_THE EXERCISE_
From the records below, print only the part that opens with the line containing "Generate a Blender" and closes with the line containing "return FPX /"; omit the pictures.

_DATASET ROWS_
>>>>
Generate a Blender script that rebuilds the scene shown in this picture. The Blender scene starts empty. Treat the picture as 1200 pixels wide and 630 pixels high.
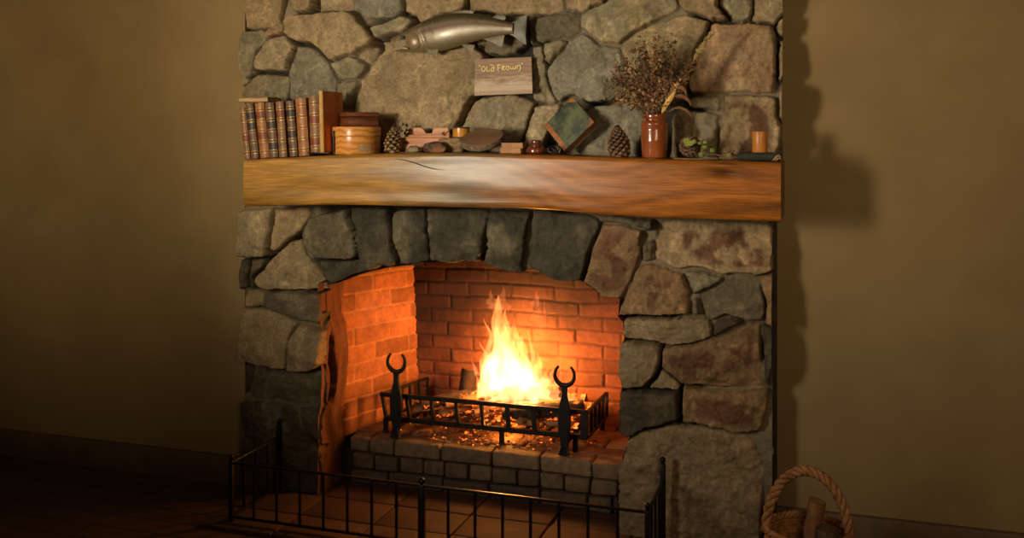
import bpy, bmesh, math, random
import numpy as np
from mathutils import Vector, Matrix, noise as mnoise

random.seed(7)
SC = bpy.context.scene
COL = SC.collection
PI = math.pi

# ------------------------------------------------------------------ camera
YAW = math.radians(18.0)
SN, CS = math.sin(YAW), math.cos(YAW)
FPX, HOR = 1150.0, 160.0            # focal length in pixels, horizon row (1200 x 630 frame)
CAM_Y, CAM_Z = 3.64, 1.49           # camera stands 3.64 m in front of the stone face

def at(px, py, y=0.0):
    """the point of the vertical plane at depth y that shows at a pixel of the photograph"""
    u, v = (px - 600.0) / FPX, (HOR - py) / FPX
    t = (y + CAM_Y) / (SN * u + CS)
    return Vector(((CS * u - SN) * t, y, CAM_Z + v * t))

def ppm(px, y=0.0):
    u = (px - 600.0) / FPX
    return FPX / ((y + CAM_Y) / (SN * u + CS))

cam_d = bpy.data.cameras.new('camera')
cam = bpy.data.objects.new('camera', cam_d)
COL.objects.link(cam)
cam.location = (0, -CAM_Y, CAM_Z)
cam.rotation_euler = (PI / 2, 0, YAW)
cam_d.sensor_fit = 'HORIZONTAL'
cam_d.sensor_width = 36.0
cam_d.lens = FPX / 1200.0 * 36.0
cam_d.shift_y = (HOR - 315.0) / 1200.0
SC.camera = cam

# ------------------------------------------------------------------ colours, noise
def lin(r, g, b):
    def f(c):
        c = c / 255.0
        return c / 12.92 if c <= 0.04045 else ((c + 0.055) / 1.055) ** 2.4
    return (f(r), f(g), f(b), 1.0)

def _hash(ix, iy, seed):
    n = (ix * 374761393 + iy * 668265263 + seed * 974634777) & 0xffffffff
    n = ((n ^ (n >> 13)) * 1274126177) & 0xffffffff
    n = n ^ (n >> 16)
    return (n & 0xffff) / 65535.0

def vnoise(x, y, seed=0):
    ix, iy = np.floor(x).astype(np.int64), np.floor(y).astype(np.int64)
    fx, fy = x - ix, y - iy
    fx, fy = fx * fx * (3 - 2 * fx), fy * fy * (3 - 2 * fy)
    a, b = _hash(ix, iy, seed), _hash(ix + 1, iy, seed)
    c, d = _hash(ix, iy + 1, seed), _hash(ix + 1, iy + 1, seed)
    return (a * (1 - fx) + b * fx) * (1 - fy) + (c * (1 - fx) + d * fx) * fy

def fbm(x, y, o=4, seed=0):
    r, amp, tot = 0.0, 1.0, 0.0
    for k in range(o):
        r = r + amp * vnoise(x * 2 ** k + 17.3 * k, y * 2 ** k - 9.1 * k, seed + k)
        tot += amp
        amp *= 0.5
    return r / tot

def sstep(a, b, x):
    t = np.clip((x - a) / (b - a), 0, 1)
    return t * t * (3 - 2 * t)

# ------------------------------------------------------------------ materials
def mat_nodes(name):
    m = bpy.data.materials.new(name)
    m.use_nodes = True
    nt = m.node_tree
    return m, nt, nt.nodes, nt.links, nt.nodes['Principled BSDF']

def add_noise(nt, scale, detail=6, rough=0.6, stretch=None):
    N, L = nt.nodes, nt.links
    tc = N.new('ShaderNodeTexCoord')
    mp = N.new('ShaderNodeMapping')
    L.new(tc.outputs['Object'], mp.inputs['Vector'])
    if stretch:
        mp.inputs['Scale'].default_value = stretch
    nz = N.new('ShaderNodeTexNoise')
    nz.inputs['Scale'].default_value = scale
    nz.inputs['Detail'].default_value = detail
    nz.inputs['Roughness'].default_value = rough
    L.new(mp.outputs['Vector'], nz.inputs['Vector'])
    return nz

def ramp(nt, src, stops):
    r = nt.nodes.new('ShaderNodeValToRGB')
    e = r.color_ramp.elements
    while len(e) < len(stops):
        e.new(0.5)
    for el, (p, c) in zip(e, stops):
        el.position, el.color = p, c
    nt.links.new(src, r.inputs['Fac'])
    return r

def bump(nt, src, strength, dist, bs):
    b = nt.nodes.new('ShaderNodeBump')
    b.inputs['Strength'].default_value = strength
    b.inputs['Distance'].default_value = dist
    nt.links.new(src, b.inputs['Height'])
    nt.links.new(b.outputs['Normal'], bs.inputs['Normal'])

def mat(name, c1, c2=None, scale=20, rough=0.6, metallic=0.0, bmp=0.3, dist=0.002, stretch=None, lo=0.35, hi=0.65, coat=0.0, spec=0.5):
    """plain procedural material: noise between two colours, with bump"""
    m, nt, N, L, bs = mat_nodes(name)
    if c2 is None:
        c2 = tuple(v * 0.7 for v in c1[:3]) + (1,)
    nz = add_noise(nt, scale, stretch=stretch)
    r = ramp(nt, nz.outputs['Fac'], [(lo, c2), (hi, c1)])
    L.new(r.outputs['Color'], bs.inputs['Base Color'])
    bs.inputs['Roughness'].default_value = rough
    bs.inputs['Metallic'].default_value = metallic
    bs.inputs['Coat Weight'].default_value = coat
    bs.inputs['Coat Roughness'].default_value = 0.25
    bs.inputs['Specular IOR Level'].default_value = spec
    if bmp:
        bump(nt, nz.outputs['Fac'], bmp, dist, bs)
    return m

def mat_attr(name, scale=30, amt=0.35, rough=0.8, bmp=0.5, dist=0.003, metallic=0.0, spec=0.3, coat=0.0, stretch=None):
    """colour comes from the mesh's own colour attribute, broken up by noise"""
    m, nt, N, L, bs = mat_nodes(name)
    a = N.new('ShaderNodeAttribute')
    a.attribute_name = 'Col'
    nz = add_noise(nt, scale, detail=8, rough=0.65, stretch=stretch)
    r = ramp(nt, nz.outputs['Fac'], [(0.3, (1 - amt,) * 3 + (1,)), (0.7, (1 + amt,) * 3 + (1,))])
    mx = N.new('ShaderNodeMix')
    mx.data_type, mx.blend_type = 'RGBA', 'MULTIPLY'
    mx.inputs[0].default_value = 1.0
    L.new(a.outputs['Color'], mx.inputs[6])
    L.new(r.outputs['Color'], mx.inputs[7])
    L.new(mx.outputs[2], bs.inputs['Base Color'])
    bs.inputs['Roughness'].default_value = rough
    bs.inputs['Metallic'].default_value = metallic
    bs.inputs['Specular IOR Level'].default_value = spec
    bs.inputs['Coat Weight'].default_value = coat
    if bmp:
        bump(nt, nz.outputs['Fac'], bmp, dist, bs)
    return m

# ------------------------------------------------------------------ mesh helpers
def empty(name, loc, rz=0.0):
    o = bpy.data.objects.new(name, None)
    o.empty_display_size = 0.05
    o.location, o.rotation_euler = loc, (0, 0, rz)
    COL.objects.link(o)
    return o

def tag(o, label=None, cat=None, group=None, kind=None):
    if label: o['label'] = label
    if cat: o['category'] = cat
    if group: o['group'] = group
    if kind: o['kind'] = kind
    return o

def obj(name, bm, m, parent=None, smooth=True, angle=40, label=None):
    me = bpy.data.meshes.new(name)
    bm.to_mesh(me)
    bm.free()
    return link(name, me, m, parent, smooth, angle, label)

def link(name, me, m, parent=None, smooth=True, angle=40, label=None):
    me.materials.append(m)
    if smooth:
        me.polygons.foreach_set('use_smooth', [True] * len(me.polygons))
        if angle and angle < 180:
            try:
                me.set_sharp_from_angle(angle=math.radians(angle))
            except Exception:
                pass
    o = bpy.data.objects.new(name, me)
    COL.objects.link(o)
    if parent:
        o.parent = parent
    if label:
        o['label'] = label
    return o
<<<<
>>>>
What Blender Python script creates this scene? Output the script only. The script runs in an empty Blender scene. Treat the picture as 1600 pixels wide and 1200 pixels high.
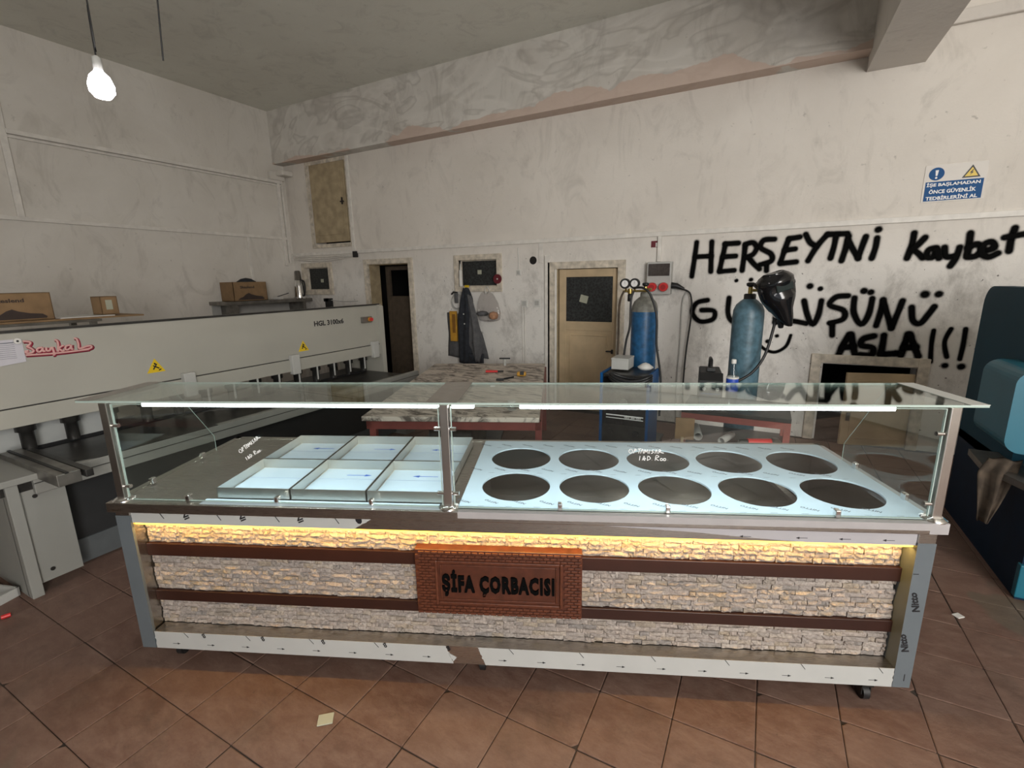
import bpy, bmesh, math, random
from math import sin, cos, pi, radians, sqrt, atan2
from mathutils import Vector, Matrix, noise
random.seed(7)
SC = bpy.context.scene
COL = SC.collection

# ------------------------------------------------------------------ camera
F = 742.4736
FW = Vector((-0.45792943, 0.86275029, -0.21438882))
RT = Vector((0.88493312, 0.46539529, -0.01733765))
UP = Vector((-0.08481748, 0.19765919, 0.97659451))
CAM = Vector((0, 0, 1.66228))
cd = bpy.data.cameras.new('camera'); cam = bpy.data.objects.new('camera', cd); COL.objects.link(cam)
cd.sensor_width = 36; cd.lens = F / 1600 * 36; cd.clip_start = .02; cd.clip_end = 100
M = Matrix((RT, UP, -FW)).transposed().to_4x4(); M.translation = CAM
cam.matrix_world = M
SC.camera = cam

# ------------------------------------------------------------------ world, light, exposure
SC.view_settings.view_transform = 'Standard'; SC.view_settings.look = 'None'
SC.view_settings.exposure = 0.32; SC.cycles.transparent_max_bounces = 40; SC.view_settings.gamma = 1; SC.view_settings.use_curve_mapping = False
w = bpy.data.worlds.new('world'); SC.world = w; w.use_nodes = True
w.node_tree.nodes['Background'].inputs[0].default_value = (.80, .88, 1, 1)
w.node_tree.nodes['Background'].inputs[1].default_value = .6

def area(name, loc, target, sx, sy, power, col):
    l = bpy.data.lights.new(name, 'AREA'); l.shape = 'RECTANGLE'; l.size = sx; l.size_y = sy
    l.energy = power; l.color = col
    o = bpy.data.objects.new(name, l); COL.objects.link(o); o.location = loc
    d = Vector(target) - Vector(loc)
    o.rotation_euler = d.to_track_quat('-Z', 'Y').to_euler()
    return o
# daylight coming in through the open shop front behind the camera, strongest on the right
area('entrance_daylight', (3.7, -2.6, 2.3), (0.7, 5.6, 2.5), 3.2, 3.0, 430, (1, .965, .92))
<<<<
_ANSWER TO THE PROBLEM_
Generate a Blender script that rebuilds the scene shown in this picture. The Blender scene starts empty. Treat the picture as 1200 pixels wide and 630 pixels high.
import bpy, bmesh, math, random
import numpy as np
from mathutils import Vector, Matrix, noise as mnoise

random.seed(7)
SC = bpy.context.scene
COL = SC.collection
PI = math.pi

# ------------------------------------------------------------------ camera
YAW = math.radians(18.0)
SN, CS = math.sin(YAW), math.cos(YAW)
FPX, HOR = 1150.0, 160.0            # focal length in pixels, horizon row (1200 x 630 frame)
CAM_Y, CAM_Z = 3.64, 1.49           # camera stands 3.64 m in front of the stone face

def at(px, py, y=0.0):
    """the point of the vertical plane at depth y that shows at a pixel of the photograph"""
    u, v = (px - 600.0) / FPX, (HOR - py) / FPX
    t = (y + CAM_Y) / (SN * u + CS)
    return Vector(((CS * u - SN) * t, y, CAM_Z + v * t))

def ppm(px, y=0.0):
    u = (px - 600.0) / FPX
    return FPX / ((y + CAM_Y) / (SN * u + CS))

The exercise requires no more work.